→ Available data:

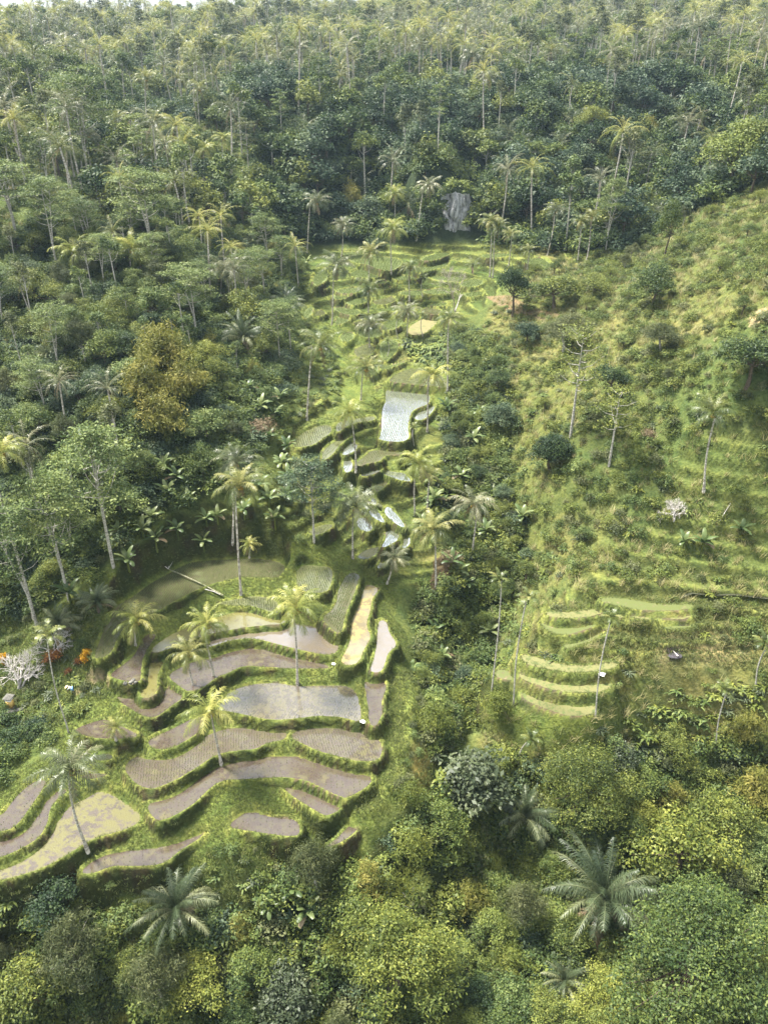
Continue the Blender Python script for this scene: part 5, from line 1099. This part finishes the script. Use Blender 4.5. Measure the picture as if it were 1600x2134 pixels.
tf = [tuft(1200+k, 'grass', 14, .30, .07).mesh('tuft') for k in range(3)]; tall = [tuft(1210+k, 'drygrass', 26, 1.1, .07, .30, .6).mesh('tuft') for k in range(3)]+[tuft(1214, 'grass', 26, .8, .08, .3, .6).mesh('tuft')]
SLH = slope_of(H)
def bunds(step, box, s0, s1, hi=3.2):
    X, Y, Z, u, v = cloud(step, *box); d = sample(DMIN, X, Y); k = (d > .12) & (d < hi) & ~in_poly(Z_FAR, u, v) & (RNG.random(len(X)) < np.clip(1.25-d/hi*.6, 0, 1)*np.where(sample(SLH, X, Y) > 1.1, .22, 1)); return X[k], Y[k], Z[k], RNG.uniform(s0, s1, int(k.sum()))
def strip(step, box, s0, s1, polys):
    X, Y, Z, u, v = cloud(step, *box); k = np.zeros(len(X), bool)
    for p in polys: k |= in_poly(p, u, v)
    k &= sample(DMIN, X, Y) > .2; return X[k], Y[k], Z[k], RNG.uniform(s0, s1, int(k.sum()))
merge('grass', tf, [bunds(.22, (-60, 62, 40, 118), .35, .8), bunds(.55, (-45, 40, 118, 250), .5, 1.1), strip(.38, (-10, 60, 40, 110), .7, 1.4, [Z_MEADOW, Z_YPATH, Z_DRYFLAT]), strip(.45, (-70, 10, 45, 130), .8, 1.6, [Z_LEFTBANK, Z_SHRUBLOW])])
merge('tall_grass', tall, [cover('', 0, 'rgt', 1.0, (-10, 150, 60, 280), .4, 1.1, dmin=.6, dens=lambda X, Y, u, v: np.where(in_poly(Z_DRYFLAT, u, v), .12, .75-.45*clump(X, Y))), cover('', 0, 'upl', 2.2, (-200, 0, 120, 330), .6, 1.4, dens=.7)])
# rice seedlings in their drills
P_ = []
for P in paddies:
    if P.look not in ('mudrows', 'whiterows', 'greenwater', 'mudgreen', 'mudwater', 'mud', 'green'): continue
    i0, i1, j0, j1 = P.box; lo = P.xy.min(0); hi = P.xy.max(0); st = .34 if P.z < 6*S else .42
    if P.look == 'mud' : st *= 2.1
    a = .35*math.sin(P.z*3); X, Y = np.meshgrid(np.arange(lo[0]-8, hi[0]+8, st), np.arange(lo[1]-8, hi[1]+8, st*.62)); c_ = P.xy.mean(0); dx_, dy_ = X-c_[0], Y-c_[1]; X = c_[0]+dx_*math.cos(a)-dy_*math.sin(a); Y = c_[1]+dx_*math.sin(a)+dy_*math.cos(a)
    X = X.ravel(); Y = Y.ravel(); k = sdf(P.xy, X, Y) < -.25; X, Y = X[k], Y[k]; X = X+RNG.normal(0, .035, len(X))+.25*np.sin(Y*.22); k = RNG.random(len(X)) < (.92 if P.look != 'mud' else .5); X, Y = X[k], Y[k]
    P_.append((X, Y, np.full(len(X), P.z+.02), RNG.uniform(.7, 1.15, len(X))*(1.5 if P.look == 'green' else 1.0 if P.look in ('whiterows', 'greenwater', 'mudgreen') else .62)))
merge('rice_seedlings', [tuft(1220+k, 'rice', 6, .22, .045, .03, .35).mesh('seedling') for k in range(2)], P_)

# ------------------------------------------------------------------ words for every plant that has none yet: look, stretch of the view, order within it
def where(u, v):
    c = ('at the far left', 'left of centre', 'in the centre', 'right of centre', 'at the far right')[min(4, max(0, int(u//320)))]
    I = lambda p: bool(in_poly(p, np.array([u]), np.array([v]))[0])
    if v < 60: return 'in the highest far forest', c
    if v < 125: return 'in the upper far forest', c
    if v < 200: return 'in the middle far forest', c
    if v < 290: return 'in the lower far forest', c
    if v < 400 and u > 560: return 'at the dark forest foot', c
    if v < 400: return 'on the upper left slope', ('near the edge' if u < 190 else 'near the middle' if u < 380 else 'by the forest')
    if u < 620 and v < 560: return 'atop the left hillside', ('near the edge' if u < 200 else 'midway' if u < 420 else 'near the valley')
    if u < 620 and v < 750: return 'high on the left hillside', ('near the edge' if u < 200 else 'midway' if u < 420 else 'near the valley')
    if u < 620 and v < 950: return 'on the middle left hillside', ('near the edge' if u < 200 else 'midway' if u < 420 else 'near the valley')
    if u < 620 and v < 1160: return 'above the long curved paddy', ('near the edge' if u < 200 else 'left of its middle' if u < 420 else 'near the valley')
    if v > 1950: return 'along the bottom edge', c
    if v > 1740: return 'in the bottom jungle', c
    if v > 1480: return 'below the terraces', c
    if u < 620: return 'in the left garden', c
    if u < 1110: return ('at the end of the valley' if v < 650 else 'in the upper gully' if v < 900 else 'in the middle gully' if v < 1150 else 'in the lower gully'), ('on its left side' if u < 960 else 'on its right side')
    return ('high on the right slope' if v < 700 else 'on the middle right slope' if v < 1000 else 'low on the right slope'), ('near the gully' if u < 1280 else 'near the right edge' if u > 1450 else 'in its middle')
ORD = ['leftmost', 'second', 'third', 'fourth', 'fifth', 'sixth', 'seventh', 'eighth', 'ninth', 'tenth', 'eleventh', 'twelfth']
NUMW = {2: 'two', 3: 'three', 4: 'four', 5: 'five', 6: 'six', 7: 'seven', 8: 'eight', 9: 'nine', 10: 'ten', 11: 'eleven', 12: 'twelve'}
G = {}
for r_ in RECS:
    if r_['label']: continue
    a, b = where(r_['u'], r_['v']); ct = r_['look'] in ('', None); lk = '' if ct else r_['look']+' '
    h_ = 'tall' if r_['px'] > 95 else 'low' if r_['px'] < 38 else ''
    if r_['u'] < 0 or r_['u'] > 1600: b = 'crossing the left edge' if r_['u'] < 0 else 'crossing the right edge'
    G.setdefault((h_, lk, r_['noun'], a, b), []).append(r_)
def plural(n_): return n_+'s'
for (h_, lk, noun, a, b), L_ in G.items():
    L_.sort(key=lambda q: q['u']); n_ = len(L_); base = ((h_+' ') if h_ else '')+lk
    for i, r_ in enumerate(L_):
        if n_ == 1: s_ = f'{base}{noun} {a}, {b}'
        elif i == 0: s_ = f'leftmost {base}{noun} {a}, {b}'
        elif i == n_-1: s_ = f'rightmost {base}{noun} {a}, {b}'
        elif n_ <= 12: s_ = f'{ORD[i]} {base}{noun} from left {a}, {b}'
        else: s_ = f'one of many {base}{plural(noun)} {a}, {b}'
        while len(s_.split()) > 16: s_ = s_.replace('slender pale stemmed', 'slender', 1) if 'slender pale stemmed' in s_ else s_.replace('broadleaf tree', 'tree', 1) if 'broadleaf tree' in s_ else s_.rsplit(',', 1)[0]
        r_['o']['label'] = s_.strip()

# ------------------------------------------------------------------ small things people left in the valley
def bev_box(mb, c, s, m, rz=0, tint=.5):
    x, y, z = s; v = np.array([(a*x/2, b*y/2, d*z/2) for a in (-1, 1) for b in (-1, 1) for d in (-1, 1)]); ca_, sa_ = math.cos(rz), math.sin(rz)
    v = np.stack([v[:, 0]*ca_-v[:, 1]*sa_, v[:, 0]*sa_+v[:, 1]*ca_, v[:, 2]], 1)+np.array(c)
    mb.add(v, [(0, 1, 3, 2), (4, 6, 7, 5), (0, 4, 5, 1), (2, 3, 7, 6), (0, 2, 6, 4), (1, 5, 7, 3)], m, tint)
M['cloth_white'] = plain_mat('white cloth', (.80, .80, .78), .8, .05); M['cloth_blue'] = plain_mat('pale blue cloth', (.22, .42, .75), .8, .1); M['cloth_gold'] = plain_mat('golden cloth', (.75, .50, .16), .8, .1)
M['skin'] = plain_mat('tanned skin', (.36, .20, .12), .6, .05); M['hair'] = plain_mat('black hair', (.015, .012, .012), .5, .1); M['stone'] = plain_mat('dark mossy stone', (.12, .115, .10), .9, .5, 2); M['cliff'] = None
M['tin'] = plain_mat('white painted roof sheet', (.78, .80, .82), .4, .06); M['plank'] = plain_mat('weathered wall', (.26, .22, .18), .8, .3); M['darkcloth'] = plain_mat('dark teal cloth', (.03, .06, .07), .8, .2); M['straw'] = plain_mat('straw hat', (.6, .5, .3), .8, .1)
mc_, tc_ = mat('pale cliff rock'); g_ = tc_.nodes.new('ShaderNodeTexCoord'); mq = N(tc_, 'ShaderNodeMapping'); mq.inputs['Scale'].default_value = (1.4, 1.4, .22); tc_.links.new(g_.outputs['Object'], mq.inputs['Vector'])
n_a = noise(tc_, 1.0, 6, mq.outputs[0], .75); surf(tc_, ramp(tc_, [(.36, (.045, .05, .045)), (.46, (.26, .26, .26)), (.62, (.55, .55, .56))], n_a).outputs[0], .9, .2, bump(tc_, n_a, 1.0, .6)); M['cliff'] = mc_
def root(name, x, y, z, rz, label, cat):
    o = bpy.data.objects.new(name, None); o.empty_display_size = .4; COL.objects.link(o); o.location = (x, y, z); o.rotation_euler = (0, 0, rz); return tag(o, label, cat)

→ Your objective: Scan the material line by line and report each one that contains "from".

→ Solution:
Continue the Blender Python script for this scene: part 5, from line 1099. This part finishes the script. Use Blender 4.5. Measure the picture as if it were 1600x2134 pixels.
        elif n_ <= 12: s_ = f'{ORD[i]} {base}{noun} from left {a}, {b}'